§ MATERIAL PROVIDED:
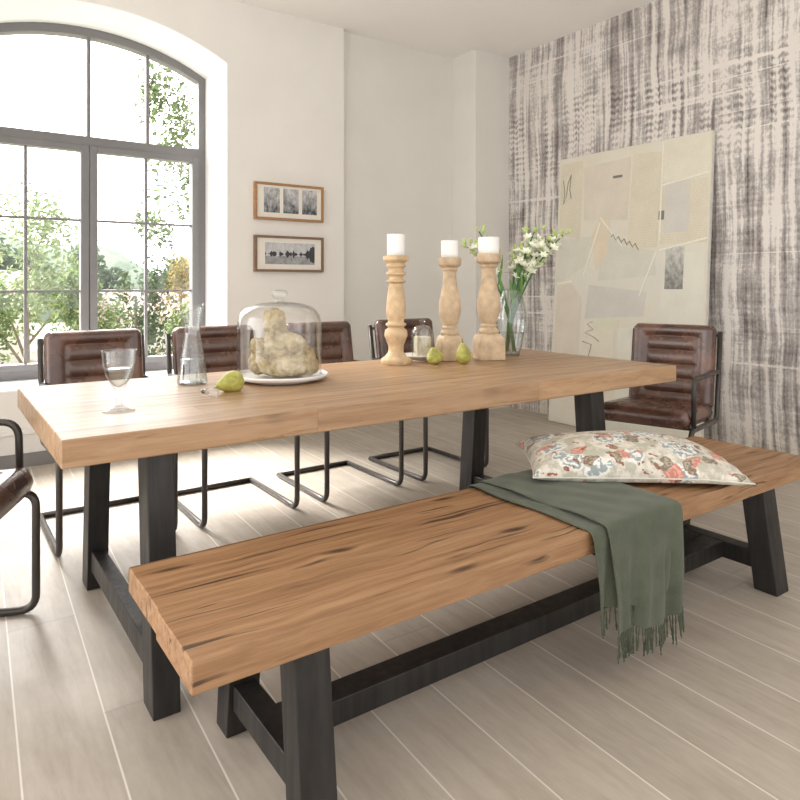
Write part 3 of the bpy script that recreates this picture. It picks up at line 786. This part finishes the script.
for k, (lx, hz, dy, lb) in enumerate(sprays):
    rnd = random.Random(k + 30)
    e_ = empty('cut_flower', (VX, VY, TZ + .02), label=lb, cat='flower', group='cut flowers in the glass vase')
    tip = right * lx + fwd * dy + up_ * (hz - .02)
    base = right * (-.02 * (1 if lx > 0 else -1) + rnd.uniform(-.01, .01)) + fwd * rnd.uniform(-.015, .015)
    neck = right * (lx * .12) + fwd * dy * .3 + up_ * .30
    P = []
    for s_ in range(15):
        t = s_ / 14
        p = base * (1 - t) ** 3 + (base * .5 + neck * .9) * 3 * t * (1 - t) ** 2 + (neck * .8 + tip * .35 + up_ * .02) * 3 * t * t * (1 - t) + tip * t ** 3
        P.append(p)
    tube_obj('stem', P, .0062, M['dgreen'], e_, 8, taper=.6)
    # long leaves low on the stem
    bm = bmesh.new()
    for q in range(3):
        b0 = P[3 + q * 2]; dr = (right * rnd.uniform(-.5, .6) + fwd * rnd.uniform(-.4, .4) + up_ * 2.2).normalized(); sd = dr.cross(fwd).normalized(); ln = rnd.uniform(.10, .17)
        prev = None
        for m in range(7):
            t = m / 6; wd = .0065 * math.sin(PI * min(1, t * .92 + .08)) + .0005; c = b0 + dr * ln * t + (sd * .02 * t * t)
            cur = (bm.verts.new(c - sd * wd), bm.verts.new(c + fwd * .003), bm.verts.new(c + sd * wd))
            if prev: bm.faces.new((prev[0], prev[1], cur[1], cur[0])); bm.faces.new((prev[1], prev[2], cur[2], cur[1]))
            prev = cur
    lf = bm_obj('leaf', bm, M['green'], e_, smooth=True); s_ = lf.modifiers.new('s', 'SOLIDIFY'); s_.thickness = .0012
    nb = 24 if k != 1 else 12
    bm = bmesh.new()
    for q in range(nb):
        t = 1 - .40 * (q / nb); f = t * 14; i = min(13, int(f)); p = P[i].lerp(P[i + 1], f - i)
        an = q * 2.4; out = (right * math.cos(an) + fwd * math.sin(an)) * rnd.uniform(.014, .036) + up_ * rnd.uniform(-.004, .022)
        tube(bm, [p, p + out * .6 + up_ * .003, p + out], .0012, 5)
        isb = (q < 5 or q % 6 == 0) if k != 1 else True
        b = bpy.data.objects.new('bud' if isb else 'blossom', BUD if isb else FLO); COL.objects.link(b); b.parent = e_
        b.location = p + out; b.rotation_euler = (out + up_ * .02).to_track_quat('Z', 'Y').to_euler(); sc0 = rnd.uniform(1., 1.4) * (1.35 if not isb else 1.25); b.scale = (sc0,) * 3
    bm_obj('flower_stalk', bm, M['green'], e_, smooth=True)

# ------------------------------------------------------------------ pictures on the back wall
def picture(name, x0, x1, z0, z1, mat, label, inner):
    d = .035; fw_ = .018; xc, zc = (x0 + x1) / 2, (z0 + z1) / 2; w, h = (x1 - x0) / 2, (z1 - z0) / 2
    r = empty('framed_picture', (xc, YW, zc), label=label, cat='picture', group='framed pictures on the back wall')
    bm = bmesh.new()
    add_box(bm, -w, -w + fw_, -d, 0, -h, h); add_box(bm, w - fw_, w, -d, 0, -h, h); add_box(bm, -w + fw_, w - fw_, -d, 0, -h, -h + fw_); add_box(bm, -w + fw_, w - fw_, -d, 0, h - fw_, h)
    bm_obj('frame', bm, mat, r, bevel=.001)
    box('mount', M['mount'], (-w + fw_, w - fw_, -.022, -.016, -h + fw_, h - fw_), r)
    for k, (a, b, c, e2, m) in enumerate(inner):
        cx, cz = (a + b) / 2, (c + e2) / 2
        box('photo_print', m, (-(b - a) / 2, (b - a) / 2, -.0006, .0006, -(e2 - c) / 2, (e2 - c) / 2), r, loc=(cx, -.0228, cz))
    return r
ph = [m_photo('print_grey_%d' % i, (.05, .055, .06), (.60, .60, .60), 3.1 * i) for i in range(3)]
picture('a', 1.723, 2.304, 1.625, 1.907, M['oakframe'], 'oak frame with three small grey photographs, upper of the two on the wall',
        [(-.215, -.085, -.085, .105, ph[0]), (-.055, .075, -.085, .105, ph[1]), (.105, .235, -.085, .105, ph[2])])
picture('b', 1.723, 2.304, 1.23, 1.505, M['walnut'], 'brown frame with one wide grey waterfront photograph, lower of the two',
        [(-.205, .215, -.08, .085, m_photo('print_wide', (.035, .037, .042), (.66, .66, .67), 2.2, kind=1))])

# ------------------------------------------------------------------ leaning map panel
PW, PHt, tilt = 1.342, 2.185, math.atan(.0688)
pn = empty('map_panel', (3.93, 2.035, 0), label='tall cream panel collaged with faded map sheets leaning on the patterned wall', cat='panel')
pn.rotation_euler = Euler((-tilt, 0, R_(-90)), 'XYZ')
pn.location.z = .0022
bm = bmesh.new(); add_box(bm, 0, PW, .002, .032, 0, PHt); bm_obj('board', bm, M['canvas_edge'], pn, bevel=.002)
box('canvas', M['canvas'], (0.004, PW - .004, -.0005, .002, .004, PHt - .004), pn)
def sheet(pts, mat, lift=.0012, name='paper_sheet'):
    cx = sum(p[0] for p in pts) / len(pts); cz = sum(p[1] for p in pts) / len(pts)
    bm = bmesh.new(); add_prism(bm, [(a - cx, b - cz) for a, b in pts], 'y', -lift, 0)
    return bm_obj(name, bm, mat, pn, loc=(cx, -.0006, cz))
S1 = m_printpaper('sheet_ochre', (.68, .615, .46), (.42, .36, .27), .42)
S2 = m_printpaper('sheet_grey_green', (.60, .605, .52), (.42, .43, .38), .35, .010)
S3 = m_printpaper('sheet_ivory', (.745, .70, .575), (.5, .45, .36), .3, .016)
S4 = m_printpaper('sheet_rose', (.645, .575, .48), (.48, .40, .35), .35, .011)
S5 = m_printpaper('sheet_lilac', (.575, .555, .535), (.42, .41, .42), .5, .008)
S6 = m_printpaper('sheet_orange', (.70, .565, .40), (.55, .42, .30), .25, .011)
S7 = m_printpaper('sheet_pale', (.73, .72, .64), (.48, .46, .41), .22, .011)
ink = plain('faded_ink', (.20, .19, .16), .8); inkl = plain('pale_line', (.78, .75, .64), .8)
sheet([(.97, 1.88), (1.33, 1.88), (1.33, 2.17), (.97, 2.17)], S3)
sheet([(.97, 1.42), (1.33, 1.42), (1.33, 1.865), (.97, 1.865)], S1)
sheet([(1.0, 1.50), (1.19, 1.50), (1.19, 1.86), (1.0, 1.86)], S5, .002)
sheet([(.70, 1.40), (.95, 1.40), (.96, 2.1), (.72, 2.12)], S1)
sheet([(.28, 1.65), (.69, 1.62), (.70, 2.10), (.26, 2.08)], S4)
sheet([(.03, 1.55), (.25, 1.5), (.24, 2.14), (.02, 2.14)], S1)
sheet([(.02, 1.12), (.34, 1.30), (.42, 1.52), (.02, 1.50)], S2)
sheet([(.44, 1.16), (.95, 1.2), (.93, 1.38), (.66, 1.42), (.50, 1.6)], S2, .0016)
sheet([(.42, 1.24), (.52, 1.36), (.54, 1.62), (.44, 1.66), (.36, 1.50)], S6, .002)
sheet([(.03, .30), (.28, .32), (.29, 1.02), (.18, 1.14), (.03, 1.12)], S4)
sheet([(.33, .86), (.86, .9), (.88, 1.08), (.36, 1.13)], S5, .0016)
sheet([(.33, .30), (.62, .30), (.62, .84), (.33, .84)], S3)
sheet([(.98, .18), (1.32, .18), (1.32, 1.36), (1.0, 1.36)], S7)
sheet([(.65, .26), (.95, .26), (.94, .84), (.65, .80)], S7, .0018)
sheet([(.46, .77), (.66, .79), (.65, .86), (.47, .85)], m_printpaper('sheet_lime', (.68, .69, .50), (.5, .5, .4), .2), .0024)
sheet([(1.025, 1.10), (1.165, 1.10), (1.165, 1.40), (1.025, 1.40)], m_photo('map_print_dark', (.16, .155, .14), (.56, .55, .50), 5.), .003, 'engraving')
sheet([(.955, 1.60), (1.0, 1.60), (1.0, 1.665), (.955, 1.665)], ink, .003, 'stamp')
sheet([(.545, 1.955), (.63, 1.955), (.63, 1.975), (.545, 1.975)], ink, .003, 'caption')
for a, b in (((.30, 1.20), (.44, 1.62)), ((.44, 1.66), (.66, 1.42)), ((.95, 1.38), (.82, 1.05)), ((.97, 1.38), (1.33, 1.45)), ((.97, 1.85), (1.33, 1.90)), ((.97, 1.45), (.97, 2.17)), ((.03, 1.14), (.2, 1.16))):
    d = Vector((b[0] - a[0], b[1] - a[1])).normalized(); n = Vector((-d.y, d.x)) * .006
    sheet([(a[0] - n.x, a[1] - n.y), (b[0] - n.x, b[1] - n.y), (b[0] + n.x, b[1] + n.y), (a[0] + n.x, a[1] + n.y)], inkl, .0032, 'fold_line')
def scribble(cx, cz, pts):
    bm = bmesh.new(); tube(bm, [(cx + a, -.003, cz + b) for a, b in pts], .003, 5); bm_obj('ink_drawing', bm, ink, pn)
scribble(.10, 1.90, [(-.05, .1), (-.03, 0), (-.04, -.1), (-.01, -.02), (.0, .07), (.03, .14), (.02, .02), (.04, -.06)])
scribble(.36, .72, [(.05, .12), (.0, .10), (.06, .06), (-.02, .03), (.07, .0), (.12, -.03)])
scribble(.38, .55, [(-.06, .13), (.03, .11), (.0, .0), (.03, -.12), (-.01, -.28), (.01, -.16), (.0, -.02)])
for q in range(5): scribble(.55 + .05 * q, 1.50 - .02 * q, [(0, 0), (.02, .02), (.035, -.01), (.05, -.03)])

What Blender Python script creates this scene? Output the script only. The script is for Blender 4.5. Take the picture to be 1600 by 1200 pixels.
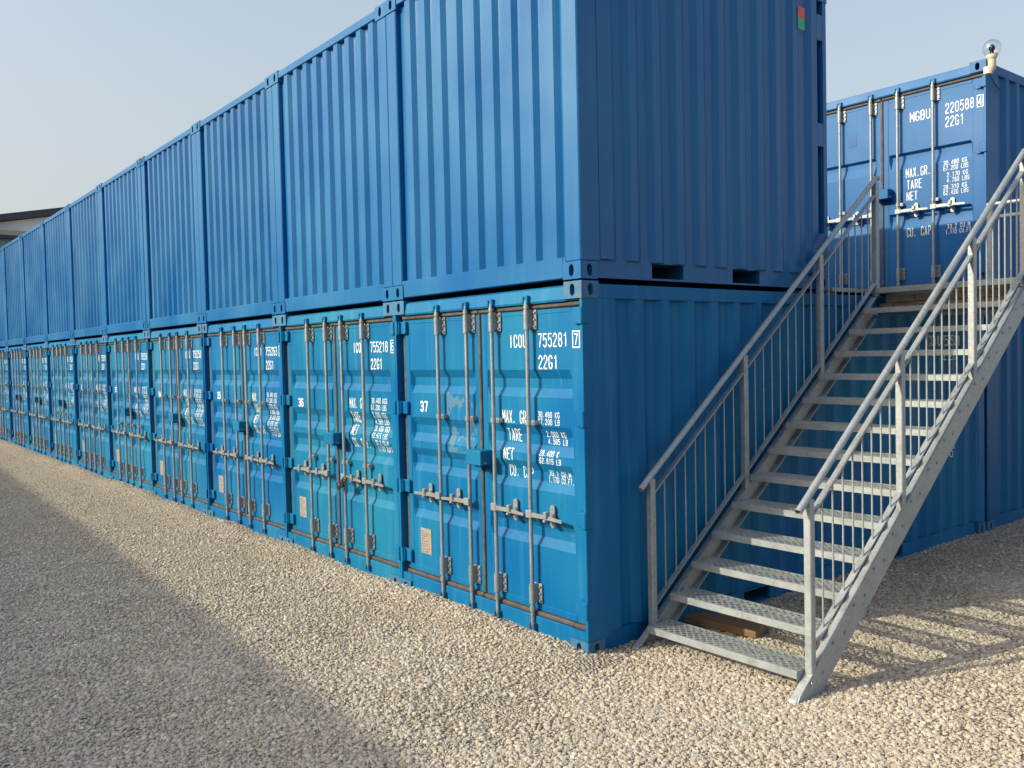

§ WORK INSTRUCTIONS: Tally the lines of the listing above that include the word "script". Answer with the number alone.

§ ANSWER FOR THIS EXERCISE: 2